■ EXERCISE TASK ■
Your task is to quote the listing below exactly, beginning with its first line and ending on the line bearing "bx(280.8), -.03, -.001, 2.418, 2.4385, bev=.004), M['cab'], t)".

■ DATA EXCERPT ■
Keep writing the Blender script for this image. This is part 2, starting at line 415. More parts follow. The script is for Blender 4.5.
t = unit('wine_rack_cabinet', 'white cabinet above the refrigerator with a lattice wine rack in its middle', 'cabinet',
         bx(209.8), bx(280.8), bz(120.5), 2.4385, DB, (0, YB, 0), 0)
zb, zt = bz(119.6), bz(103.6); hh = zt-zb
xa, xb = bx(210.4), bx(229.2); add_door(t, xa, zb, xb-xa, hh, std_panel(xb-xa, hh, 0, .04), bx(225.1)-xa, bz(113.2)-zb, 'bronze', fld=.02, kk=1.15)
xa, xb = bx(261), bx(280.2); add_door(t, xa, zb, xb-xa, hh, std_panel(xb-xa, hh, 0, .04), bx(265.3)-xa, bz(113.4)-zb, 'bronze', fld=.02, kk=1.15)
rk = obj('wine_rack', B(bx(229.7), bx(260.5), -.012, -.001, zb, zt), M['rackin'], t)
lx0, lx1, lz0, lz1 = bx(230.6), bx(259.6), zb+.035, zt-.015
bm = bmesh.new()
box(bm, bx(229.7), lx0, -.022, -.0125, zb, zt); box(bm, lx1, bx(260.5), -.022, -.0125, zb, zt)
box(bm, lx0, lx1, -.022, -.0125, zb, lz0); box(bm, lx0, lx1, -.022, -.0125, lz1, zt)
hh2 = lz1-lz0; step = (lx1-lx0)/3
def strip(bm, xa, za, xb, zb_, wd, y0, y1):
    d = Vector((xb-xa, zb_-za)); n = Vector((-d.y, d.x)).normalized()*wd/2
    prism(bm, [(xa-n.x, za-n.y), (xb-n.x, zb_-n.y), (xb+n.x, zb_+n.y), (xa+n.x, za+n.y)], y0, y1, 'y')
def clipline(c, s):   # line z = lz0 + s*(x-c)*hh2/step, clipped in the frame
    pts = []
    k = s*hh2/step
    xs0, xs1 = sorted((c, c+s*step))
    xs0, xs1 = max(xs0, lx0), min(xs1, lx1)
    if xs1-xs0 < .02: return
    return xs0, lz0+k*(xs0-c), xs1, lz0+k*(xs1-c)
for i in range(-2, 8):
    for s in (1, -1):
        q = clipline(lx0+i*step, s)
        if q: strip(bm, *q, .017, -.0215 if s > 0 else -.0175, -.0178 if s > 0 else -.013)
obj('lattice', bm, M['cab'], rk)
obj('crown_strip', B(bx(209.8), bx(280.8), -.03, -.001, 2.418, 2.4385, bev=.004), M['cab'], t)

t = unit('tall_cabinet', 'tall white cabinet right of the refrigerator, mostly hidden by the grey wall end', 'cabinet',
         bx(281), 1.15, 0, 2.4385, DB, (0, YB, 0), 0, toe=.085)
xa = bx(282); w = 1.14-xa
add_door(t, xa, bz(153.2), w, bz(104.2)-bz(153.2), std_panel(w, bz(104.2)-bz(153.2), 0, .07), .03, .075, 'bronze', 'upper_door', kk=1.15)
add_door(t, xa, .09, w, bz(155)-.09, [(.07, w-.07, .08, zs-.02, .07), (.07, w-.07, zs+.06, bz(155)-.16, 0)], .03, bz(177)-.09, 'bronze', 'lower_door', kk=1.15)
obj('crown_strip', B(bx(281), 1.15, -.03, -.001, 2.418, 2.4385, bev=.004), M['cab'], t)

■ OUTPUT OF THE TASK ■
Keep writing the Blender script for this image. This is part 2, starting at line 415. More parts follow. The script is for Blender 4.5.
t = unit('wine_rack_cabinet', 'white cabinet above the refrigerator with a lattice wine rack in its middle', 'cabinet',
         bx(209.8), bx(280.8), bz(120.5), 2.4385, DB, (0, YB, 0), 0)
zb, zt = bz(119.6), bz(103.6); hh = zt-zb
xa, xb = bx(210.4), bx(229.2); add_door(t, xa, zb, xb-xa, hh, std_panel(xb-xa, hh, 0, .04), bx(225.1)-xa, bz(113.2)-zb, 'bronze', fld=.02, kk=1.15)
xa, xb = bx(261), bx(280.2); add_door(t, xa, zb, xb-xa, hh, std_panel(xb-xa, hh, 0, .04), bx(265.3)-xa, bz(113.4)-zb, 'bronze', fld=.02, kk=1.15)
rk = obj('wine_rack', B(bx(229.7), bx(260.5), -.012, -.001, zb, zt), M['rackin'], t)
lx0, lx1, lz0, lz1 = bx(230.6), bx(259.6), zb+.035, zt-.015
bm = bmesh.new()
box(bm, bx(229.7), lx0, -.022, -.0125, zb, zt); box(bm, lx1, bx(260.5), -.022, -.0125, zb, zt)
box(bm, lx0, lx1, -.022, -.0125, zb, lz0); box(bm, lx0, lx1, -.022, -.0125, lz1, zt)
hh2 = lz1-lz0; step = (lx1-lx0)/3
def strip(bm, xa, za, xb, zb_, wd, y0, y1):
    d = Vector((xb-xa, zb_-za)); n = Vector((-d.y, d.x)).normalized()*wd/2
    prism(bm, [(xa-n.x, za-n.y), (xb-n.x, zb_-n.y), (xb+n.x, zb_+n.y), (xa+n.x, za+n.y)], y0, y1, 'y')
def clipline(c, s):   # line z = lz0 + s*(x-c)*hh2/step, clipped in the frame
    pts = []
    k = s*hh2/step
    xs0, xs1 = sorted((c, c+s*step))
    xs0, xs1 = max(xs0, lx0), min(xs1, lx1)
    if xs1-xs0 < .02: return
    return xs0, lz0+k*(xs0-c), xs1, lz0+k*(xs1-c)
for i in range(-2, 8):
    for s in (1, -1):
        q = clipline(lx0+i*step, s)
        if q: strip(bm, *q, .017, -.0215 if s > 0 else -.0175, -.0178 if s > 0 else -.013)
obj('lattice', bm, M['cab'], rk)
obj('crown_strip', B(bx(209.8), bx(280.8), -.03, -.001, 2.418, 2.4385, bev=.004), M['cab'], t)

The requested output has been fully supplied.